Barrages, blocages, réquisitions, droit de grève... Professeur en droit social et avocat spécialisé en droit du travail, François Taquet précise de quelle manière l'Etat a le droit d'intervenir ou pas.
L'Etat peut-il lever par la force les blocages devant les raffineries ou les dépôts pétroliers ?
FRANÇOIS TAQUET. Oui, les forces de l'ordre ont la possibilité de débloquer les dépôts ou les raffineries lorsque les camions qui approvisionnent les stations-service ne peuvent plus y accéder et ce au nom de la liberté du travail. C'est ce que tentent de faire les pouvoirs publics aujourd'hui. Ce principe a été rappelé par l'Organisation internationale du travail (OIT) : « Le seul fait de participer à un piquet de grève et d'inciter fermement, mais pacifiquement, les autres salariés à ne pas rejoindre leur poste de travail ne peut être considéré comme une action illégitime. Il en va autrement lorsque le piquet de grève s'accompagne de violences ou d'entraves à la liberté du travail par contrainte exercée sur les non-grévistes [...] »
L'Etat a-t-il également le droit de réquisitionner les raffineries ou les dépôts ?
La réponse est ici plus compliquée. Certains partis ont réclamé une réquisition des employés dans les raffineries en grève, comme cela s'était produit en 2010. Sur le plan juridique, le problème est de savoir si le secteur pétrolier fait partie des secteurs stratégiques qui autorisent l'Etat à procéder à des réquisitions. Dans certains secteurs, comme les hôpitaux, il n'y a pas de doute. Mais qu'en est-il des raffineries ? Rien ne semble l'interdire dès lors que sont caractérisés de possibles troubles à l'ordre public. En 2011, l'OIT avait toutefois adressé des remontrances à la France, mais sans condamner cette procédure comme le laisse entendre la CGT. Elle avait simplement demandé « au gouvernement de privilégier, à l'avenir [...] », une concertation entre syndicats et patronat afin que l'Etat ne fasse pas appel à cette méthode « par voie unilatérale ». Il serait judicieux que le législateur s'empare de cette question afin de fixer des règles claires et simples.
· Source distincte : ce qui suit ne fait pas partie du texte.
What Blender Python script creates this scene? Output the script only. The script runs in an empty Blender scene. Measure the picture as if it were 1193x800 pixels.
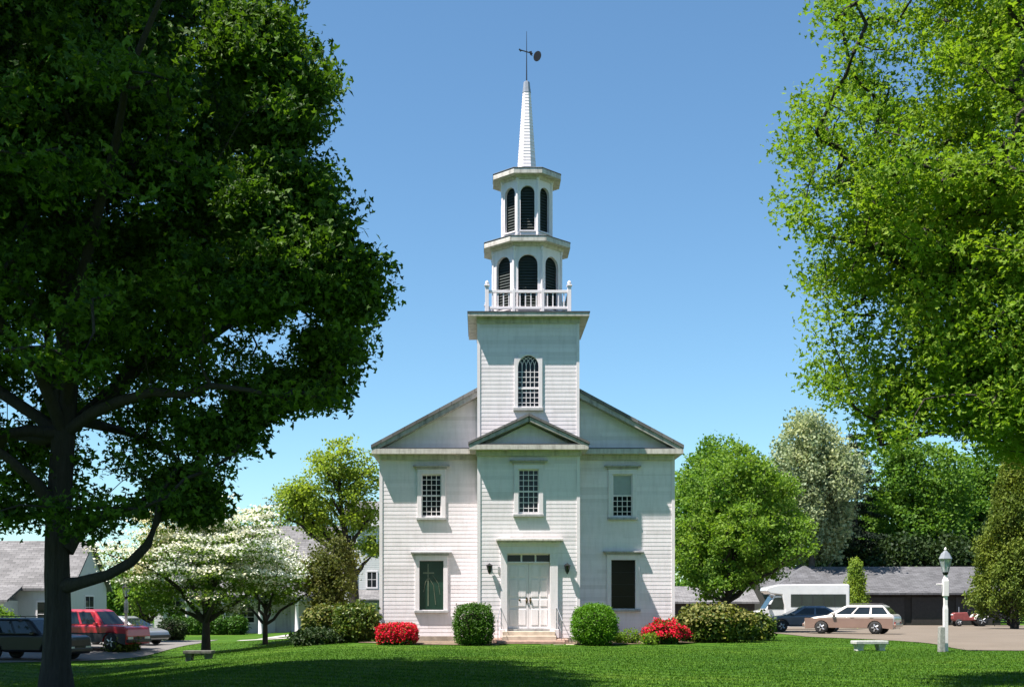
import bpy, math
import numpy as np
from mathutils import Vector
R = math.radians
SC = bpy.context.scene
COL = SC.collection

# ------------------------------------------------------------------ camera
F, PX, PY, EYE = 1426.0, 560.0, 703.0, 1.45       # focal length and principal point in photo pixels
cam = bpy.data.objects.new('camera', bpy.data.cameras.new('camera'))
COL.objects.link(cam)
cam.location = (0, 0, EYE); cam.rotation_euler = (R(90), 0, 0)
cam.data.sensor_fit = 'HORIZONTAL'; cam.data.sensor_width = 36
cam.data.lens = 36 * F / 1193
cam.data.shift_x = (596.5 - PX) / 1193
cam.data.shift_y = (PY - 400) / 1193
cam.data.clip_start = 0.1; cam.data.clip_end = 5000
SC.camera = cam

# ------------------------------------------------------------------ sky, sun, exposure
SUN = Vector((2.0, 1.0, -4.5)).normalized()        # the way the light travels
EL = math.asin(-SUN.z); ROT = math.atan2(-SUN.x, -SUN.y)
world = bpy.data.worlds.new('World'); SC.world = world; world.use_nodes = True
nt = world.node_tree; nt.nodes.clear()
sky = nt.nodes.new('ShaderNodeTexSky'); sky.sky_type = 'NISHITA'
sky.sun_disc = False; sky.sun_elevation = EL; sky.sun_rotation = ROT
sky.altitude = 0; sky.air_density = 1.0; sky.dust_density = 0.1; sky.ozone_density = 1.6
bg = nt.nodes.new('ShaderNodeBackground'); bg.inputs['Strength'].default_value = 0.072
wo = nt.nodes.new('ShaderNodeOutputWorld')
tint = nt.nodes.new('ShaderNodeMix'); tint.data_type = 'RGBA'; tint.blend_type = 'MULTIPLY'
tint.inputs['Factor'].default_value = 1; tint.inputs['B'].default_value = (0.70, 0.925, 1.0, 1)   # clear spring air
nt.links.new(sky.outputs[0], tint.inputs['A']); nt.links.new(tint.outputs['Result'], bg.inputs[0]); nt.links.new(bg.outputs[0], wo.inputs[0])
sd = bpy.data.lights.new('sun', 'SUN'); sd.energy = 5.0; sd.angle = R(0.5); sd.color = (1.0, 0.93, 0.87)
sun = bpy.data.objects.new('sun', sd); COL.objects.link(sun)
sun.rotation_euler = SUN.to_track_quat('-Z', 'Y').to_euler(); sun.location = (-20, 0, 40)
vs = SC.view_settings
vs.view_transform = 'Standard'; vs.look = 'None'; vs.gamma = 1; vs.use_curve_mapping = False
vs.exposure = 1.28
SC.cycles.max_bounces = 8; SC.cycles.transparent_max_bounces = 8
SC.cycles.sample_clamp_indirect = 6

def W(px, py, d):
    return np.array(((px - PX) / F * d, d, EYE + (PY - py) / F * d))
def ss(t):
    t = np.clip(t, 0, 1); return t * t * (3 - 2 * t)
def gz(x, y):                                       # height of the ground
    return (-0.10 * (1 - ss((y - 42) / 3.5)) - ss((-3.5 - x) / 13) * ss((y - 8) / 30) * (1 - 0.36 * ss((y - 53) / 9))
            - 0.3 * ss((y - 50) / 45) * ss((x - 3) / 10))
def on_ground(px, py):                              # the ground point seen at a photo pixel
    d = 45.0
    for _ in range(80):
        x = (px - PX) / F * d
        d = 0.5 * d + 0.5 * (EYE - gz(x, d)) * F / max(py - PY, 1)
    x = (px - PX) / F * d
    return np.array((x, d, float(gz(x, d))))
def stand(px, d):
    x = (px - PX) / F * d
    return (float(x), float(d), float(gz(x, d)))

# ------------------------------------------------------------------ materials
def newmat(name):
    m = bpy.data.materials.new(name); m.use_nodes = True
    t = m.node_tree; t.nodes.clear()
    out = t.nodes.new('ShaderNodeOutputMaterial')
    b = t.nodes.new('ShaderNodeBsdfPrincipled')
    t.links.new(b.outputs[0], out.inputs[0])
    return m, t, b, out
def node(t, kind, **kw):
    n = t.nodes.new(kind)
    for k, v in kw.items():
        if k in n.inputs: n.inputs[k].default_value = v
        else: setattr(n, k, v)
    return n
def ramp(t, src, stops):
    r = t.nodes.new('ShaderNodeValToRGB')
    while len(r.color_ramp.elements) < len(stops): r.color_ramp.elements.new(0.5)
    for e, (p, c) in zip(r.color_ramp.elements, stops):
        e.position = p; e.color = (*c, 1) if len(c) == 3 else c
    t.links.new(src, r.inputs[0]); return r.outputs[0]
def coords(t, scale=(1, 1, 1), kind='Object'):
    tc = t.nodes.new('ShaderNodeTexCoord'); mp = t.nodes.new('ShaderNodeMapping')
    mp.inputs['Scale'].default_value = scale
    t.links.new(tc.outputs[kind], mp.inputs[0]); return mp.outputs[0]
def noise(t, vec, scale, detail=4, rough=0.55):
    n = node(t, 'ShaderNodeTexNoise', Scale=scale, Detail=detail, Roughness=rough)
    t.links.new(vec, n.inputs['Vector']); return n.outputs['Fac']
def mix(t, a, b, fac, mode='MIX'):
    m = t.nodes.new('ShaderNodeMix'); m.data_type = 'RGBA'; m.blend_type = mode
    for sock, v in ((m.inputs['Factor'], fac), (m.inputs['A'], a), (m.inputs['B'], b)):
        if hasattr(v, 'is_output'): t.links.new(v, sock)
        elif isinstance(v, (int, float)): sock.default_value = v
        else: sock.default_value = (*v, 1)
    return m.outputs['Result']
def bump(t, b, h, strength=0.3, dist=0.02):
    n = node(t, 'ShaderNodeBump', Strength=strength, Distance=dist)
    t.links.new(h, n.inputs['Height']); t.links.new(n.outputs[0], b.inputs['Normal'])

def m_plain(name, c, rough=0.6, metal=0.0, var=0.15, scale=6.0, spec=0.5, coat=0.0):
    m, t, b, _ = newmat(name)
    v = noise(t, coords(t), scale)
    lo = tuple(x * (1 - var) for x in c); hi = tuple(min(1, x * (1 + var)) for x in c)
    t.links.new(ramp(t, v, [(0.3, lo), (0.7, hi)]), b.inputs['Base Color'])
    b.inputs['Roughness'].default_value = rough; b.inputs['Metallic'].default_value = metal
    b.inputs['Specular IOR Level'].default_value = spec; b.inputs['Coat Weight'].default_value = coat
    b.inputs['Coat Roughness'].default_value = 0.05
    return m
def m_paint(name, c, dirt, amount=0.5, boards=False):             # weathered house paint: streaks and blotches
    m, t, b, _ = newmat(name)
    v1 = noise(t, coords(t, (3.0, 3.0, 0.5)), 2.2, 6, 0.65)
    v2 = noise(t, coords(t, (1, 1, 9.0)), 3.0, 5, 0.7)
    a = ramp(t, v1, [(0.45, (0, 0, 0)), (0.80, (1, 1, 1))])
    d = ramp(t, v2, [(0.50, (0, 0, 0)), (0.78, (1, 1, 1))])
    k = mix(t, a, d, 0.5, 'ADD')
    kk = mix(t, (0, 0, 0), k, amount)
    col = mix(t, c, dirt, kk)
    if boards:                                       # every board has weathered a little differently
        gi = t.nodes.new('ShaderNodeNewGeometry')
        col = mix(t, col, ramp(t, gi.outputs['Random Per Island'], [(0.0, (0.86, 0.86, 0.85)), (0.25, (0.96,) * 3), (1.0, (1.04,) * 3)]), 1.0, 'MULTIPLY')
    t.links.new(col, b.inputs['Base Color'])
    b.inputs['Roughness'].default_value = 0.55
    b.inputs['Specular IOR Level'].default_value = 0.25
    bump(t, b, v2, 0.15, 0.01)
    return m
def m_shingle(name, c, row=0.16):
    m, t, b, _ = newmat(name)
    br = node(t, 'ShaderNodeTexBrick', Scale=1.0)
    br.inputs['Brick Width'].default_value = 0.45; br.inputs['Row Height'].default_value = row
    br.inputs['Mortar Size'].default_value = 0.012
    br.inputs['Color1'].default_value = (*[x * 0.75 for x in c], 1)
    br.inputs['Color2'].default_value = (*[x * 1.25 for x in c], 1)
    br.inputs['Mortar'].default_value = (*[x * 0.45 for x in c], 1)
    t.links.new(coords(t), br.inputs['Vector'])
    v = noise(t, coords(t), 0.9, 6)
    t.links.new(mix(t, br.outputs['Color'], ramp(t, v, [(0.3, (0.55,) * 3), (0.75, (1,) * 3)]), 0.8, 'MULTIPLY'), b.inputs['Base Color'])
    b.inputs['Roughness'].default_value = 0.9
    bump(t, b, br.outputs['Fac'], 0.4, -0.02)
    return m
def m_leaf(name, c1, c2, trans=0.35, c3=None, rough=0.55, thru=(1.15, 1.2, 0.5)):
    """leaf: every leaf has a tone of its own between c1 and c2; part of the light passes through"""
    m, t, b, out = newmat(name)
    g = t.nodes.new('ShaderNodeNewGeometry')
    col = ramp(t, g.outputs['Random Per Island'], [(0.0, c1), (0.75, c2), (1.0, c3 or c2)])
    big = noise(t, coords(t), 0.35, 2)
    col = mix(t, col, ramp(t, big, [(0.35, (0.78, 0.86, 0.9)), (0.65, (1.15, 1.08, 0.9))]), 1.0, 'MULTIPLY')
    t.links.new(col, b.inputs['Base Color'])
    b.inputs['Roughness'].default_value = rough; b.inputs['Specular IOR Level'].default_value = 0.18
    tr = t.nodes.new('ShaderNodeBsdfTranslucent')
    t.links.new(mix(t, col, thru, 1.0, 'MULTIPLY'), tr.inputs[0])
    mx = t.nodes.new('ShaderNodeMixShader'); mx.inputs[0].default_value = trans
    t.links.new(b.outputs[0], mx.inputs[1]); t.links.new(tr.outputs[0], mx.inputs[2])
    t.links.new(mx.outputs[0], out.inputs[0])
    return m
def m_bark(name, c):
    m, t, b, _ = newmat(name)
    v = noise(t, coords(t, (9, 9, 1.6)), 2.5, 6, 0.7)
    t.links.new(ramp(t, v, [(0.3, tuple(x * 0.45 for x in c)), (0.7, c)]), b.inputs['Base Color'])
    b.inputs['Roughness'].default_value = 0.95
    bump(t, b, v, 0.8, 0.05)
    return m
def m_glass(name, c=(0.010, 0.012, 0.014), rough=0.04, spec=0.35):
    m, t, b, _ = newmat(name)
    v = noise(t, coords(t), 1.1, 3)
    t.links.new(ramp(t, v, [(0.35, c), (0.7, tuple(x * 1.9 for x in c))]), b.inputs['Base Color'])  # pane tone in blotches, partly in place of mirrored trees
    b.inputs['Roughness'].default_value = rough; b.inputs['Specular IOR Level'].default_value = spec
    bump(t, b, noise(t, coords(t), 2.2, 2), 0.04, 0.05)
    return m

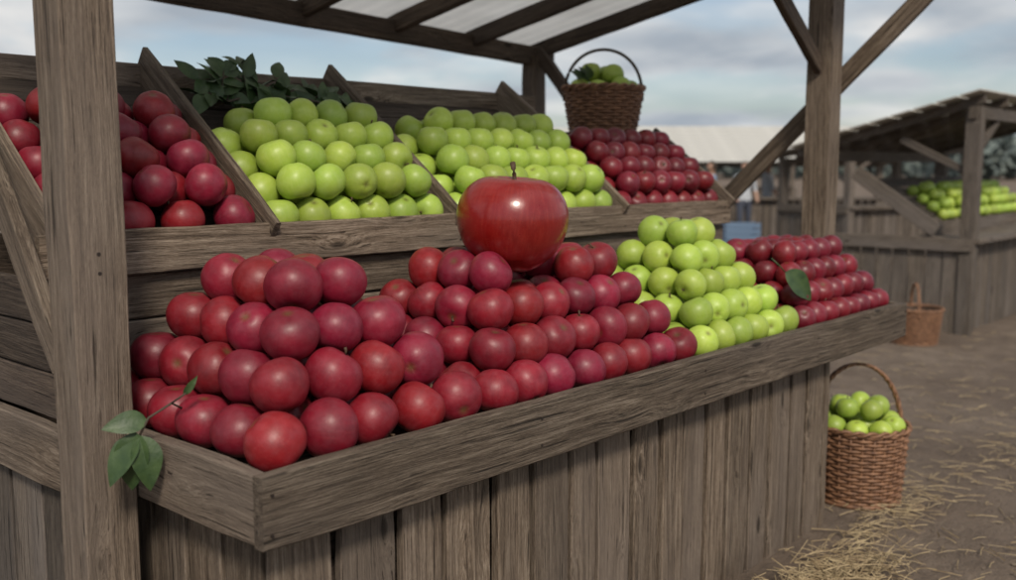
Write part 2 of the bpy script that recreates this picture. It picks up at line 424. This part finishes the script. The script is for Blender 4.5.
for (p,d,l,w,rl) in [((1.11,2.2,.87),(-.22,-.05,-.9),.145,.09,.2),((1.12,2.19,.86),(-.02,-.35,-.75),.13,.08,-.3),
                   ((1.14,2.2,.895),(-.5,.05,.0),.10,.06,.1),((1.2,2.13,.955),(.3,-.5,.65),.055,.02,.4),((1.115,2.2,.86),(-.6,-.0,-.6),.13,.078,.5)]:
    A.add(place(leaf(l,w,.3,.2,14),p,d,(-.5,-.8,.35),rl))
mesh_obj('leaves',A.v,A.f,LEAF,e,True)
A=Acc(); A.add(place(leaf(.19,.115,.35,.2,14),(3.91,1.93,1.05),(.4,-.4,-.4),(-.5,-.75,.5),.1))
A.add(tube([(3.91,1.93,1.05),(3.89,1.95,1.08),(3.86,1.97,1.11)],.003,5))
mesh_obj('apple_leaf',A.v,A.f,LEAF,None,True)

# ---------------------------------------------------------------- baskets
m,k,b=mat_new('wicker'); tc=k.new('ShaderNodeTexCoord')
c=k.ramp(k.noise(tc.outputs['Object'],35,4),[(.3,(.10,.046,.024)),(.7,(.30,.155,.082))]); k.link(c,b.inputs['Base Color']); b.inputs['Roughness'].default_value=.6
WICK=m
DARK,k_,b_=mat_new('basket_inside'); b_.inputs['Base Color'].default_value=(.05,.03,.018,1)
def basket(name,loc,rb,rt,h,hh,ang,vars_,nm,ad,heap,wire=False,lean=0):
    e=empty(name,loc); A=Acc(); ns=26
    rad=lambda t: rb+(rt-rb)*t**.8
    rows=int(h/.017)
    for i in range(rows):
        t=(i+.5)/rows; r=rad(t); pts=[]
        for j in range(ns*4):
            th=2*math.pi*j/(ns*4); rr=r+.006*math.cos(th*ns/2+(i%2)*math.pi)
            pts.append((rr*math.cos(th),rr*math.sin(th),t*h))
        A.add(tube(pts,.0088,5,True))
    for j in range(ns):
        th=2*math.pi*(j)/ns
        A.add(tube([(rad(t)*math.cos(th),rad(t)*math.sin(th),t*h) for t in (0,.25,.5,.75,1)],.006,5))
    for ph in (0,math.pi):
        pts=[((rt+.004+.009*math.cos(12*th+ph))*math.cos(th),(rt+.004+.009*math.cos(12*th+ph))*math.sin(th),h+.008+.009*math.sin(12*th+ph)) for th in [2*math.pi*j/120 for j in range(120)]]
        A.add(tube(pts,.009,6,True))
    A.add(tube([(( rb+.004)*math.cos(2*math.pi*j/60),(rb+.004)*math.sin(2*math.pi*j/60),.01) for j in range(60)],.012,6,True))
    mesh_obj('weave',A.v,A.f,WICK,e,True)
    A=Acc()
    for ph in ((0,) if wire else (0,2.1,4.2)):
        pts=[]
        for j in range(61):
            a=math.pi*j/60; w=.0 if wire else .007
            cx=(rt+.0)*math.cos(a); z=h-.06+(hh+.06)*math.sin(a)**.8
            off=lean*math.sin(a)
            u=cx+w*math.cos(a*14+ph); v2=off+w*math.sin(a*14+ph)
            pts.append((u*math.cos(ang)-v2*math.sin(ang),u*math.sin(ang)+v2*math.cos(ang),z))
        A.add(tube(pts,.009 if wire else .008,7))
    mesh_obj('handle',A.v,A.f,WICK if not wire else TWIG,e,True)
    vs=[];fs=[];S=40
    for (r,z) in ((0.0001,.012),(rb-.01,.012),(rt-.012,h)):
        for j in range(S): vs.append((r*math.cos(2*math.pi*j/S),r*math.sin(2*math.pi*j/S),z))
    for q in range(2):
        for j in range(S): fs.append((q*S+j,q*S+(j+1)%S,(q+1)*S+(j+1)%S,(q+1)*S+j))
    mesh_obj('liner',vs,fs,DARK,e)
    for lz in range(heap[0]):
        rmax=(rt-ad*.58)-lz*ad*heap[1]
        if rmax<0: break
        z=h+ad*heap[2]+lz*ad*.72
        nr=int(rmax/(ad*.98))
        for q in range(nr+1):
            r=rmax-q*ad*.98
            cnt=max(1,int(2*math.pi*r/(ad*1.01)))
            for j in range(cnt):
                th=2*math.pi*j/cnt+lz*.4+q
                put_apple(vars_,nm,(r*math.cos(th),r*math.sin(th),z+R.uniform(-.01,.01)),ad,e)
    return e
b1=basket('wicker_basket',(4.52,3.36,1.682),.175,.218,.24,.22,math.radians(-48),VG,'green_apple',.12,(2,.62,-.02),wire=True)
A=Acc()
rr=random.Random(3)
for i in range(7):
    a=rr.uniform(2.5,3.4); A.add(place(leaf(.08,.05,.3,.2),(.13*math.cos(a),.13*math.sin(a),.28+rr.uniform(0,.03)),(math.cos(a)*.5,math.sin(a)*.5,rr.uniform(.2,.8)),(-.5,-.6,.5),rr.uniform(-1,1)))
mesh_obj('leaves',A.v,A.f,LEAF,b1,True)
basket('wicker_basket',(4.735,1.915,G),.20,.228,.37,.30,math.radians(-40),VG,'green_apple',.112,(2,.62,.12),lean=.04)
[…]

Enfin existe-t-il une spécificité du droit de grève dans les centrales nucléaires ?
Sur ce point, une décision du Conseil d'Etat de 2013 est très claire : les dirigeants d'EDF ont la faculté de limiter le droit de grève dans les centrales nucléaires lorsqu'il s'agit d'éviter l'interruption de l'approvisionnement du pays en électricité. Un précédent existe déjà en la matière (2009).